Morton Strikes Out 10, Bats Thump Yanks Under Bright Lights

Houston Astros v New York Yankees - Game 2
Alex Bregman crushed his first home run of the season - a Grand Slam - as the Astros trounced the Yankees to win the Series
Photo by Elsa/Getty Images

The final score looked a lot closer than it was.

Charlie Morton allowed a single to start the game and then struck out the next seven hitters he faced. He ended up giving up four runs (three of which came courtesy of some brutal sequencing and a home run) in the game to the team averaging the most runs per game in baseball, so all things considered it should be chalked up as a pretty decent outing for Morton.

Offensively, of course, is where the real story lies.

George Springer started off the game with an eight pitch plate appearance that ended with a home run - his seventh lead off home run of the season - and Josh Reddick hit the very next pitch of the game off the second deck facade in right field for back to back home runs. Just like that, nine pitches into the game, the Astros had a two run lead. After Jose Altuve, who has looked decidedly uncomfortable at the plate recently, flew out to Aaron Judge for the first out, Carlos Correa and Carlos Beltran each singled to right field, Yulieski Gurriel was hit by a pitch, and then this happened.

The Astros became just the second team in history to homer three times in the first inning against the Yankees in the Bronx with that swing of the bat.

George Springer would add his second home run of the night to lead off the second inning and essentially slam the door on Masahiro Tanaka’s evening.

Giovanny Gallegos chipped in three strong relief innings to limit the damage - the Yankees received lackluster starts from both of their starters for the Mother’s Day Double-Header, but had good long relief outings keep the bullpen from being over-taxed in each game - for the Yankees, and Chasen Shreve followed with two and a third excellent relief innings of his own. Tommy Layne notched an inning and two thirds of hitless baseball - actually, the Astros managed only one hit off of the trio of long relievers - before Dellin Betances took over with two outs in the top of the ninth inning just to get some game work in. Betances went on to give up two hits and an unearned run but really, the damage came before the second inning even ended.

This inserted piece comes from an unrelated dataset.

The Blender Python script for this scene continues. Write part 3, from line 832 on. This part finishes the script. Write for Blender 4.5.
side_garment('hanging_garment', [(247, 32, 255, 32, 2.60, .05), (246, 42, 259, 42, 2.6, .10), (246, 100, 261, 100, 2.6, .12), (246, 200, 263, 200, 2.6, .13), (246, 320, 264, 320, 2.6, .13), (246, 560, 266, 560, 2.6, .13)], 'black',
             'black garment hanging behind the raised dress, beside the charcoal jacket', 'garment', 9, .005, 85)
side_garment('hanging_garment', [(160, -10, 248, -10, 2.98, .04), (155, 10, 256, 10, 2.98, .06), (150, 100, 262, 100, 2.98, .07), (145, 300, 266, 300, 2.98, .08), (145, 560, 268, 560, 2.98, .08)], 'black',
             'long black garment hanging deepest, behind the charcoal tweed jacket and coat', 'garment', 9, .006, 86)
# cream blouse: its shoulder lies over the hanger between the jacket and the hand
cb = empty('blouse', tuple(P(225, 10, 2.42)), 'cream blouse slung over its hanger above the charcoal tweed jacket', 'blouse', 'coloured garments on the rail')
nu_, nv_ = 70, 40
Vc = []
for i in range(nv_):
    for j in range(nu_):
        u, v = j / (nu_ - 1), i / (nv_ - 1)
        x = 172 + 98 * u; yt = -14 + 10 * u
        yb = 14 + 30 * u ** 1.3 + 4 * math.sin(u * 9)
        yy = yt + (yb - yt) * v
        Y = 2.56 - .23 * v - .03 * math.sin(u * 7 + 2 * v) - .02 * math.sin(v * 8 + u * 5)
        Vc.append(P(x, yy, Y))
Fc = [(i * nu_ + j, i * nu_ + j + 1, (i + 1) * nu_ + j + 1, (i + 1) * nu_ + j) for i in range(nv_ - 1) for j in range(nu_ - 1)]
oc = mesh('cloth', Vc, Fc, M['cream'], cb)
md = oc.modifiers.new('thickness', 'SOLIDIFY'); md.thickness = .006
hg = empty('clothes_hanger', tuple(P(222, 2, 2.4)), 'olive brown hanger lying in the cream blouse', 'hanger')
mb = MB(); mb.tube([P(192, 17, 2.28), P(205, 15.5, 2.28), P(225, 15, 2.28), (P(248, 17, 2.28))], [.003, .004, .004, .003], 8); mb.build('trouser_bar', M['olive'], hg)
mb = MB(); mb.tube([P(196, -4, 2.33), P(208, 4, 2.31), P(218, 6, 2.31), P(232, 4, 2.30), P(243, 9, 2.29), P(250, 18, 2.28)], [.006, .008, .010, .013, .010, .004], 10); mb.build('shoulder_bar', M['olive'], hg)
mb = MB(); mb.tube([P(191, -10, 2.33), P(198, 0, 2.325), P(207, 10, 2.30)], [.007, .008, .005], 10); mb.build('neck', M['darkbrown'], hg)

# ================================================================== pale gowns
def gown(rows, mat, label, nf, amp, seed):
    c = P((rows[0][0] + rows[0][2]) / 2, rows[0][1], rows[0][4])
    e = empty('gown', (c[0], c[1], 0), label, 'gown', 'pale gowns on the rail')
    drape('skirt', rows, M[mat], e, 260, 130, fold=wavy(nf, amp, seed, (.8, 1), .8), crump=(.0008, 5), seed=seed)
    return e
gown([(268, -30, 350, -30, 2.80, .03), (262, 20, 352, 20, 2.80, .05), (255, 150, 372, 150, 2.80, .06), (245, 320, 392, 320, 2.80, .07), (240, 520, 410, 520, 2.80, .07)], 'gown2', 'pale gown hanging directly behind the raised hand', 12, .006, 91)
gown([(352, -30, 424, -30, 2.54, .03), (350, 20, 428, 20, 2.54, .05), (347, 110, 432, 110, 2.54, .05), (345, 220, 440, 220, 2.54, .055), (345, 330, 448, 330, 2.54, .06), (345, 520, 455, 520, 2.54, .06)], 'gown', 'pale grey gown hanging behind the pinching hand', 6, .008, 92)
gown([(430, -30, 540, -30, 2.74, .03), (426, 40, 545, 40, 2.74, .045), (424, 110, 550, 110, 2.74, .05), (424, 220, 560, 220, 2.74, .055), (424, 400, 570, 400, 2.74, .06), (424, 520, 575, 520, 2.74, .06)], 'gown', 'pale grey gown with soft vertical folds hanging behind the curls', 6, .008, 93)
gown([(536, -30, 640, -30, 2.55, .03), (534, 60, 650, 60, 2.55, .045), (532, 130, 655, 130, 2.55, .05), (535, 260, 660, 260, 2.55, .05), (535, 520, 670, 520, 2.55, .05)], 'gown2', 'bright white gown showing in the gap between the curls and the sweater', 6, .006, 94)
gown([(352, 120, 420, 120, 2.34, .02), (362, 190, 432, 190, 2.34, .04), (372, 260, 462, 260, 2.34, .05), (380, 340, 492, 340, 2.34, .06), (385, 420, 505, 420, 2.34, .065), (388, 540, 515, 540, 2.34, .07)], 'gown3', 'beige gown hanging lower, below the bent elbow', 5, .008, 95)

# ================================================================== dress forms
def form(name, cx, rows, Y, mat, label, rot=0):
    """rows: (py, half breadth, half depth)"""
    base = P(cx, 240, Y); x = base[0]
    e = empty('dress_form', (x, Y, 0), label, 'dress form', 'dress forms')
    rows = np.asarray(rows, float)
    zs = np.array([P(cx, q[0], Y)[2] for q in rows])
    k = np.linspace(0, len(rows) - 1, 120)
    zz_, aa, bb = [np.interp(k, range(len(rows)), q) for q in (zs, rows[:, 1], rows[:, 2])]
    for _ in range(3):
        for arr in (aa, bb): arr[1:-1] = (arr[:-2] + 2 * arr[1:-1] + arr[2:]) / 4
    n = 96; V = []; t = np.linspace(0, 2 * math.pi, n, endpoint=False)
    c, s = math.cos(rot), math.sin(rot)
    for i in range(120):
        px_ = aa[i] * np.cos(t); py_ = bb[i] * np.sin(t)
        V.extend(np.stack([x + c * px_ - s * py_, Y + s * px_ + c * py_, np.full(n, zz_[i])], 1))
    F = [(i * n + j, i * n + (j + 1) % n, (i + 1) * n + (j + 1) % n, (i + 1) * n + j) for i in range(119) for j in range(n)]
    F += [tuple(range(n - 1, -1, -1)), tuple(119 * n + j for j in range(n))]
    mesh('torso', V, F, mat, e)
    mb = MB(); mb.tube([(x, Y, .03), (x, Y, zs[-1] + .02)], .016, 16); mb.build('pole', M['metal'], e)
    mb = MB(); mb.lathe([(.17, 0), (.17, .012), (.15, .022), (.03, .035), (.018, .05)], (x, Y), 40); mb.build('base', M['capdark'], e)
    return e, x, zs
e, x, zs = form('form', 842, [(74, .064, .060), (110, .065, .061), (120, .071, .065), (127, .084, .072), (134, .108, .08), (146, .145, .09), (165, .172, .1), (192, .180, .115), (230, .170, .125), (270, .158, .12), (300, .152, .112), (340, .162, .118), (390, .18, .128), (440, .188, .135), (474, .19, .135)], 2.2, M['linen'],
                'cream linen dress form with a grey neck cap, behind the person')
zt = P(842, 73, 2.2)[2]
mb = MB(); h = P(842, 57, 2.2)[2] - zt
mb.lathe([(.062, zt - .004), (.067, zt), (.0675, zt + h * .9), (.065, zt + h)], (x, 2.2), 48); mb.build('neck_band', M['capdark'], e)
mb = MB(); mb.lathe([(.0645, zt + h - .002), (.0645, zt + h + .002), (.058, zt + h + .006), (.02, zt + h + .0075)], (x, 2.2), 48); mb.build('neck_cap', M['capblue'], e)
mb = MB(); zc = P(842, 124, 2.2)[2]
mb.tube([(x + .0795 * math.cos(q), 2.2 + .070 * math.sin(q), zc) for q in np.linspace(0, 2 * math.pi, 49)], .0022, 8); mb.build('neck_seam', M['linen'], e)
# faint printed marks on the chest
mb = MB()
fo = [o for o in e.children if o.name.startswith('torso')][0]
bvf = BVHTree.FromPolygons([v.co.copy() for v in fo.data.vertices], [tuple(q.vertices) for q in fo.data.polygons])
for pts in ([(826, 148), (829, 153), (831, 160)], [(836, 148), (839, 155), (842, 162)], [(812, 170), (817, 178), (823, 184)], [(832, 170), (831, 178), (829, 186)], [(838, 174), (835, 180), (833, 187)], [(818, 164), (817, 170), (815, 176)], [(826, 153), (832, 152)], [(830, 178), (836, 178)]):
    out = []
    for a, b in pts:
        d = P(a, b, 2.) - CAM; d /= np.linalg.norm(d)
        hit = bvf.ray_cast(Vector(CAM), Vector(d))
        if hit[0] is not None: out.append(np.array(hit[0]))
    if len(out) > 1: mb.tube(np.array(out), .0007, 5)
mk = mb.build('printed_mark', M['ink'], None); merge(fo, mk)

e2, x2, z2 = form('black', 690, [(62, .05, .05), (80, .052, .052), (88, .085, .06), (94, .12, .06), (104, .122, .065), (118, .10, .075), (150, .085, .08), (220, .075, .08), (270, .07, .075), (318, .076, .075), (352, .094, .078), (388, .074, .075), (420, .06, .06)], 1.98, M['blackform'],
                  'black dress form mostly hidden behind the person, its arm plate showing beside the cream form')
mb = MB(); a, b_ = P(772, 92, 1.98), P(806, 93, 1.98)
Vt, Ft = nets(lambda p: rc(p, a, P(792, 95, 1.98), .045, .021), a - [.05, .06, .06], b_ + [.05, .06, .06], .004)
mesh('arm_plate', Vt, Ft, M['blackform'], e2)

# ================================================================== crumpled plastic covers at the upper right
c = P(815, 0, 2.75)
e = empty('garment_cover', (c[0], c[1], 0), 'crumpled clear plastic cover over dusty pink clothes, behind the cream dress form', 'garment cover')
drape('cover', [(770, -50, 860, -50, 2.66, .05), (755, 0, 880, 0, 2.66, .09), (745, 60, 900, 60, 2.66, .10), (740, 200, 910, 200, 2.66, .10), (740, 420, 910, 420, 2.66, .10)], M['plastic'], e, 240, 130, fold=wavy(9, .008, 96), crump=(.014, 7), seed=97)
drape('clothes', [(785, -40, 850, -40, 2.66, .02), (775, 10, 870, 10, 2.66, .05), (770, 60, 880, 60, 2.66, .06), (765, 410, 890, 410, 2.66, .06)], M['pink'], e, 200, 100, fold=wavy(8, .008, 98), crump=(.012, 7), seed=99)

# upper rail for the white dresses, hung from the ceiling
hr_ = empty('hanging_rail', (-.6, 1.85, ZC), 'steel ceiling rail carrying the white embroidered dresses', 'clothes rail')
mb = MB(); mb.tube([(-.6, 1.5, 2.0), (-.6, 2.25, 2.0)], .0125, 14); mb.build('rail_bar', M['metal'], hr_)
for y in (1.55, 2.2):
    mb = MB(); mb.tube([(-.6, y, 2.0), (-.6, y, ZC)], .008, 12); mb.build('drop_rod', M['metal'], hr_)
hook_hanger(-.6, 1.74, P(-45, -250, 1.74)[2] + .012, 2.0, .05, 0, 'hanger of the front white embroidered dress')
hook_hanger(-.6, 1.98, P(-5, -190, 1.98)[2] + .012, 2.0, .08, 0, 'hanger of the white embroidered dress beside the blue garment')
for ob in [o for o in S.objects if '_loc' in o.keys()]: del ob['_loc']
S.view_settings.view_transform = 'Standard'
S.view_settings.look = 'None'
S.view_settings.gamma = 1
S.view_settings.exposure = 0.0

Michael Feliz was incredibly dominant, allowing a hit and otherwise striking out all four of the hitters whom he retired for outs. Brad Peacock was also good in his inning of relief, and Dayan Diaz was quite interesting indeed. Through unfortunate timing in Spring Training and throughout the course of the Triple-A season to date, this writer had not had a chance to see Diaz pitch until tonight. The fastball has good velocity and great life, and when it’s located it can be devastating. The problem tonight for Diaz was that his control was quite spotty - exquisite one pitch, erratic the next. In any event he certainly looks like a surprisingly interesting arm to follow, if you weren’t already.

The Astros will move on to Miami to open a three game interleague set at 6:10 PM CT tomorrow. Tonight, they will sleep on the plane with faces alight in smile...they just beat the Yankees in three of four games in Yankees Stadium and own a 26-12 record - the best mark in baseball.